Watne and Turney (2002) define ‘Integrated Test Facility’ as a “technique whereby the auditor creates simulated transactions, intermixes the transactions with a client’s actual transactions, waits for the processing of the intermixed transactions, and then analyses the processing of the simulated transactions”.

Figure 2.2, as depicted by Auditnet in its Monograph Series – Principles of Computer Assisted Audit Techniques (2003), illustrates the in-built testing facility/module which can be used for audit testing.

The process is the same as that for the test data approach. The difference between the two methods is that in the test data approach the auditor uses a copy of the client’s system to input the test transactions. On the other hand, when using the ITF method, the auditor actually inputs the test transactions in the client’s system when running live under normal circumstances. As depicted in Figure 2.2, the system then processes the client’s actual data intermixed with the auditor’s test data. Output is then separated again into client output and test output. The test output is compared with the auditor’s expected results and any deviations from the expected results are highlighted. Thus, this provides the auditor with a more accurate observation of controls within the system.

Figure 2.2 – Integrated Test Facility

The advantages that ITF has on test data are that it allows the auditor to make unscheduled regular testing on the system when it’s ‘live’, and it provides live evidence on the operation effectiveness and integrity of the client’s system. However, when using this method, auditors should give particular attention to identifying and removing the test transactions from the client’s records once the audit testing is complete as this may hinder the integrity of the client’s system. Parallel Simulation

Similar to the Test Data approach and ITF, parallel simulation is used to test the integrity and operating effectiveness of the client’s application (Hunton, Bryant and Bagranoff, 2004). Figure 2.3 illustrates the process in using parallel simulation as depicted by Auditnet (2003).

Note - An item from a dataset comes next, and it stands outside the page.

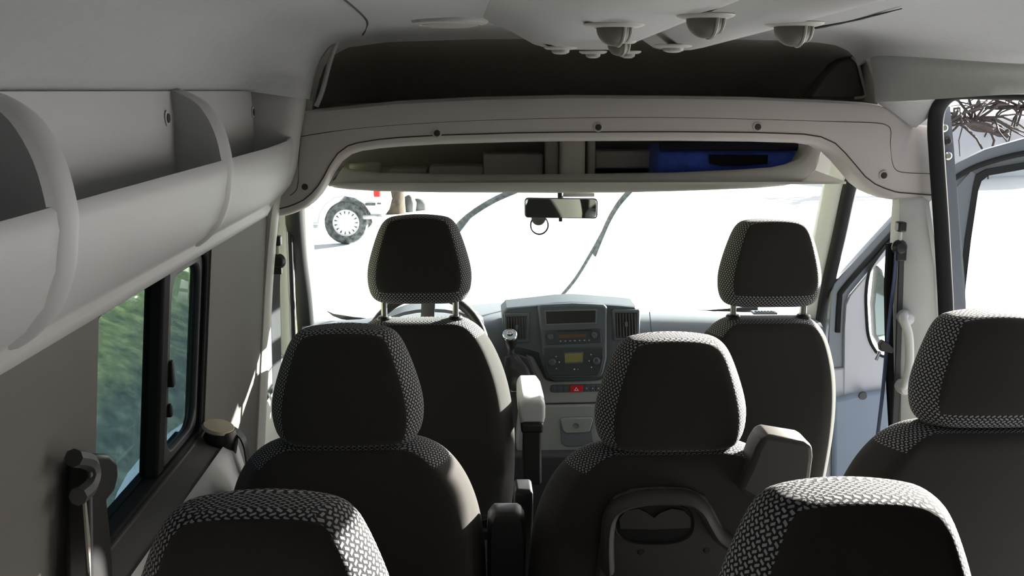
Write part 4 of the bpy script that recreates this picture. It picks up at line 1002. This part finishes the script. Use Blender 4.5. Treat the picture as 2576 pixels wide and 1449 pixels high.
# wipers
def wsurf(px, py, off=.02):
    """point on the outside of the windscreen"""
    best = None
    for k in range(60):
        Y = 3.5+k*.018; p = W(px, py, Y=Y)
        t = (1.49-p.z)/.69
        if t < 0: t = 0
        x = p.x/lerp(.90,.985,min(1,t)); bow = 1-min(1,x*x)
        ys = lerp(3.56+.10*bow, 4.02+.42*bow, t)
        if best is None or abs(Y-ys) < best[0]: best = (abs(Y-ys), p)
    return best[1]+Vector((0,off,off*.6))
def wiper(label, blade, arm):
    w = empty('wiper', tuple(wsurf(*arm[-1])), label, 'wiper', 'windscreen wipers')
    b = MB(); b.tube(smoothpath([wsurf(*p) for p in blade]), .008, 8, flat=(.011,.006)); b.build('blade', M_ice, w)
    b = MB(); b.tube(smoothpath([wsurf(*p, .03) for p in arm]), .007, 8); b.build('arm', M_ice, w)
wiper('frosted wiper across the middle of the windscreen right of the mirror', [(1592,484),(1560,520),(1535,560),(1515,605),(1497,650)], [(1518,600),(1490,650),(1450,715),(1415,757)])
wiper('frosted wiper rising behind the driver headrest', [(1300,488),(1245,512),(1195,542),(1155,575),(1110,630)], [(1195,542),(1120,640),(1040,740),(980,790)])

# ================================================================== OUTSIDE
b = MB(); n = 40; g = []
rings = []
for i in range(n+1):
    y = -30+i*3.0; row = []
    for j in range(31):
        x = -60+j*4.0; row.append(Vector((x, y, -.55+max(0,(y-24))*.06+.012*math.sin(x*.7)*math.sin(y*.5)+max(0,x-14)*.10)))
    rings.append(row)
b.loft(rings, closed=False); struct(b.build('ground', M_snow, smooth=60, recalc=False), 'snow-covered ground around the van', 'ground')
# grassy bank on the left
b = MB(); rings = []
for i in range(50):
    y = -4+i*.3; row = []
    for j in range(26):
        t = j/25; x = -2.3-7*t
        row.append(Vector((x+.12*math.sin(y*1.7+j), y, -.56+3.6*t**.85+.10*math.sin(x*3+y*2.1)*t+random.uniform(-.06,.06)*min(1,t*6))))
    rings.append(row)
b.loft(rings, closed=False); bank = b.build('grassy_bank', M_grass, smooth=70, recalc=False)
tag(bank, 'dark grassy bank rising outside the left window', 'bank')

# unseen hillside added right of the van to cut light through the sliding door
b = MB(); rings = []
for i in range(24):
    y = -14+i*.72; row = []
    for j in range(16):
        t = j/15; row.append(Vector((3.2+9*t+.2*math.sin(y*1.3+j)+max(0,y-1.0)*.25, y, -.56+4.2*t**.9*(1-max(0,(y-1)/3.0)**2*.5)+random.uniform(-.08,.08)*min(1,t*6))))
    rings.append(row)
b.loft(rings, closed=False); struct(b.build('ground', M_grass, smooth=70, recalc=False))
# parked car
CX, CY = -3.75, 16.6
car = empty('parked_car', (CX, CY, -.55), 'white car parked in the snow beyond the windscreen with spoked wheel', 'car')
def wheel(x, y, sy, z=-.55+.32):
    c = Vector((x, y, z)); b = MB()
    b.lathe(c, [(.20,-.10),(.30,-.10),(.318,-.07),(.32,0),(.318,.07),(.30,.10),(.20,.10),(.19,0)], (0,-1,0), 36); t = b.build('tyre', M_tyre, car)
    b = MB(); b.lathe(c+Vector((0,-.06*sy,0)), [(.20,.0),(.205,.03),(.19,.035),(.18,.02),(.0001,.018)], (0,-1*sy,0), 36); r_ = b.build('wheel_disc', M_rim, t)
    b = MB()
    for k in range(15):
        a = 2*PI*k/15; d = Vector((math.cos(a),0,math.sin(a))); s = Vector((-math.sin(a),0,math.cos(a)))
        b.prism([c+d*.12+Vector((0,-.083*sy,0)), c+d*.172+s*.014+Vector((0,-.083*sy,0)), c+d*.172-s*.014+Vector((0,-.083*sy,0))], (0,.004*sy,0))
    b.build('vent_slots', M_tyre, r_, smooth=0)
xr = W(872,556,Y=16.0).x
for x in (xr, xr-2.55):
    wheel(x, 16.0, 1); wheel(x, 17.3, -1)
b = MB(); rr = []
bodyp = [(xr+.80,-.22,.62),(xr+.82,.0,.85),(xr+.80,.28,.86),(xr+.72,.42,.84),(xr-.6,.44,.86),(xr-2.2,.42,.86),(xr-3.1,.34,.84),(xr-3.35,.18,.80),(xr-3.4,-.05,.78),(xr-3.35,-.24,.6)]
zb = -.24
prof = [(xr+.52,-.20),(xr+.57,-.02),(xr+.55,.10),(xr+.50,.42),(xr+.42,.50),(xr-2.0,.46),(xr-3.2,.34),(xr-3.42,.15),(xr-3.42,-.2),(xr-3.0,-.26)]
# wheel arches cut into the sill line
def arch(cx): return [(cx-.40*math.cos(a), -.23+.40*math.sin(a)) for a in [PI*i/8 for i in range(9)]]
prof += arch(xr-2.55)+arch(xr)
for y, k in ((15.86,.97),(15.84,1),(15.9,1),(16.6,1),(17.3,1),(17.4,1),(17.42,.97)):
    rr.append([Vector((x, y, z)) for x, z in prof])
b.loft(rr); b.build('car_body', M_car, car, smooth=30, bevel=.02)
b = MB(); cab = [(xr+.48,.48),(xr+.36,.98),(xr-.2,1.06),(xr-1.2,1.02),(xr-2.05,.46)]
b.loft([[Vector((x*1.0, y, z)) for x, z in cab] for y in (15.98, 17.28)]); b.build('car_cabin', M_car, car, smooth=30, bevel=.05)
for x0, x1 in ((xr-.35,xr+.45),(xr-1.45,xr-.45)):
    b = MB(); b.prism([(x0,15.975,.52),(x1,15.975,.52),(x1-.08,15.975,.92),(x0+.12,15.975,.92)], (0,-.006,0)); b.build('car_window', M_cardark, car, smooth=0)
tl = W(948,487,Y=15.83)
b = MB(); b.box(tl+Vector((.0,.03,.12)), (.09,.08,.34)); b.build('tail_lamp', M_tail, car, bevel=.015)
hd = W(935,514,Y=15.82); b = MB(); b.box(hd+Vector((-.02,0,0)), (.15,.03,.035)); b.box(hd+Vector((.11,0,.01)), (.06,.02,.025)); b.build('side_marker', M_tyre, car, bevel=.008)
sg = W(938,546,Y=15.83)
b = MB(); b.box(sg, (.30,.05,.06)); b.build('sill_guard', M_crust, car, bevel=.02)
b = MB(); b.box((xr-.55,15.83,-.27), (.30,.05,.05)); b.build('sill_guard', M_crust, car, bevel=.02)

# tree trunk and stones beyond the tail of the car
tp = W(987, 536, Z=-.55)
b = MB(); rr = []
for i in range(12):
    z = -.65+3.2*i/11; k = 1.12-.02*i+(.18 if i == 0 else 0)
    rr.append([Vector((tp.x+.20*k*(1+.10*math.sin(3*a+i*1.3))*math.cos(a), tp.y+.20*k*math.sin(a), z)) for a in [2*PI*j/18 for j in range(18)]])
b.loft(rr); tk = b.build('tree_trunk', M_bark, None, smooth=60, loc=(tp.x,tp.y,-.55)); tag(tk, 'brown tree trunk standing in the snow beside the tail of the white car', 'tree trunk')
for px, py, s_, h_, lab in ((1030,532,.115,.24,'tall grey stone next to the tree trunk'),(1052,528,.15,.17,'low grey stone in the snow, farther from the tree trunk')):
    p = W(px, py, Z=-.55); b = MB()
    b.loft([[p+Vector((s_*k*(1+.20*math.sin(3*a+px))*math.cos(a), s_*k*math.sin(a), h_*z)) for a in [2*PI*j/14 for j in range(14)]] for k, z in ((.9,-.3),(1.05,.2),(1.1,.7),(.7,1.15),(.2,1.3))])
    o = b.build('rock', M_rock, None, smooth=60, loc=tuple(p)); tag(o, lab, 'rock', 'stones in the snow')
# snowy boulder slope with bare branches beyond the sliding door
def boulder(px, py, Y, sx_, sz_, lab, m):
    p = W(px, py, Y=Y); b = MB(); rr = []
    for k, z in ((.7,-1),(1,-.6),(1.05,0),(.85,.5),(.5,.85),(.1,1)):
        rr.append([p+Vector((sx_*k*(1+.18*math.sin(3*a+z*4))*math.cos(a), .8*sx_*k*math.sin(a), sz_*z)) for a in [2*PI*j/22 for j in range(22)]])
    b.loft(rr); o = b.build('boulder', m, None, smooth=60, loc=tuple(p)); tag(o, lab, 'boulder'); return p
def bush(name, px, py, Y, spread, h, n, lab, seedv):
    random.seed(seedv); p = W(px, py, Y=Y); b = MB()
    for i in range(n):
        a = random.uniform(0, 2*PI); q = p+Vector((random.uniform(-.2,.2)*spread, random.uniform(-.2,.2)*spread, -h*.2)); pts = [q]
        d = Vector((math.cos(a)*.9, .5*math.sin(a), random.uniform(-.25,.75))).normalized()
        for k in range(7):
            d = (d+Vector((random.uniform(-.45,.45), random.uniform(-.45,.45), random.uniform(-.5,.35)))).normalized(); pts.append(pts[-1]+d*spread*.17)
        b.tube(pts, [.038*(1-k/9) for k in range(8)], 5)
    o = b.build(name, M_branch, None, loc=tuple(p)); tag(o, lab, 'bush'); return o
bc = W(2500, 345, Y=27.5); b = MB()
b.loft([[Vector((bc.x+1.2+5.5*k*(1+.06*math.sin(3*a+z*4))*math.cos(a), bc.y+2+3.5*k*math.sin(a), -.6+(bc.z+.75+.6)*z)) for a in [2*PI*q/30 for q in range(30)]] for k, z in ((1,0),(.93,.35),(.75,.68),(.48,.9),(.2,.985),(.03,1.0))])
bk_ = b.build('snow_bank', M_snow, None, smooth=70, loc=(bc.x+1.2, bc.y+2, -.6)); tag(bk_, 'rounded snow bank seen through the top of the sliding door opening', 'snow bank')
bush('bare_bush', 2425, 268, 26, 2.3, 1.6, 30, 'bare dark twigs at the top left of the sliding door opening', 3)
bush('bare_bush', 2566, 250, 27, 1.3, 1.0, 24, 'bare dark twigs at the top right corner of the view', 5)
b = MB(); random.seed(9)
pts = [W(px,py,Y=25.2) for px, py in ((2425,305),(2455,318),(2485,322),(2515,332),(2535,336))]
for i in range(5):
    b.tube(smoothpath([p+Vector((0,random.uniform(-.1,.1),random.uniform(-.08,.08))) for p in pts], 4), .05, 5)
br_ = b.build('fallen_branch', M_branch, None, loc=tuple(pts[0])); tag(br_, 'thin dark branch lying on the snow bank below the bare twigs', 'branch')

# ================================================================== LIGHT
SUN_EL, SUN_AZ = math.radians(15), math.radians(52)     # azimuth from +Y toward +X
wd = bpy.data.worlds.new('world'); SC.world = wd; wd.use_nodes = True
nt = wd.node_tree; bg = nt.nodes['Background']
sky = nt.nodes.new('ShaderNodeTexSky'); sky.sky_type = 'NISHITA'; sky.sun_disc = False; sky.sun_elevation = math.radians(28); sky.sun_rotation = SUN_AZ
sky.air_density = .8; sky.dust_density = 4.0; sky.ozone_density = 1.0
hs = nt.nodes.new('ShaderNodeHueSaturation'); hs.inputs['Saturation'].default_value = .55
nt.links.new(sky.outputs[0], hs.inputs['Color']); nt.links.new(hs.outputs[0], bg.inputs[0]); bg.inputs[1].default_value = .36
sl = bpy.data.lights.new('sun', 'SUN'); sl.energy = 60.0; sl.angle = math.radians(.6); sl.color = (1,.95,.87)
so_ = bpy.data.objects.new('sun', sl); COL.objects.link(so_)
sd = Vector((math.sin(SUN_AZ)*math.cos(SUN_EL), math.cos(SUN_AZ)*math.cos(SUN_EL), math.sin(SUN_EL)))
so_.rotation_euler = (-sd).to_track_quat('-Z','Y').to_euler(); so_.location = sd*30
SC.view_settings.view_transform = 'Standard'; SC.view_settings.look = 'None'; SC.view_settings.gamma = 1
SC.view_settings.use_curve_mapping = False
SC.view_settings.exposure = -0.34
SC.cycles.max_bounces = 14; SC.cycles.diffuse_bounces = 7; SC.cycles.glossy_bounces = 4; SC.cycles.transparent_max_bounces = 16
SC.cycles.use_denoising = True
SC.cycles.sample_clamp_indirect = 8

Watne and Turney (2002) define parallel simulation as “the construction of a processing system for an accounting application and the processing of actual data through both the client’s program and the auditor’s program”. In simpler terms, the auditor designs an application which simulates the client’s application. The simulated application should contain the appropriate controls that the auditor is expected to find in the client’s application. Actual data (transactions occurring from the normal day-to-day running of the client’s business) is then inputted in both the client’s and simulation applications. The auditor then compares the output produced by the simulated application with that produced by the client’s application.

Figure 2.3 – Parallel Simulation

Assuming that the simulation application contains all the appropriate controls, then output from the simulation application should match with output from the client’s application. If there are differences between the outputs produced by the two systems, then the auditor may infer that the input, processing and output controls within the client’s application are not operating effectively.

As the ITF technique, parallel simulation enables the auditor to test the client’s system under normal operations. Furthermore it enables the auditor to use live data in testing controls unlike with the Test Data approach and ITF where test transactions are used. On the other hand, this technique requires extensive computer knowledge to be able to design a simulation application. Additionally, the cost for developing the simulation application can be relatively high (Watne and Turney, 2002)

As discussed in this chapter, CAATs provide means of improving the efficiency and effectiveness of the audit. However, as correctly stated by Brazina and Leauby (2004) “CAATs are not a substitute for auditor judgement”. It is crucial for auditors to use guidelines (such as ISACA Guideline No. 3) in order to plan the use of such techniques during the audit as lack of planning will eventually hinder the benefits derived from the use of CAATs. Particular considerations should also be given to the IT knowledge and experience of the audit team; the access available to the client’s computer systems; and the impracticability of performing manual tests when auditing complex automated systems.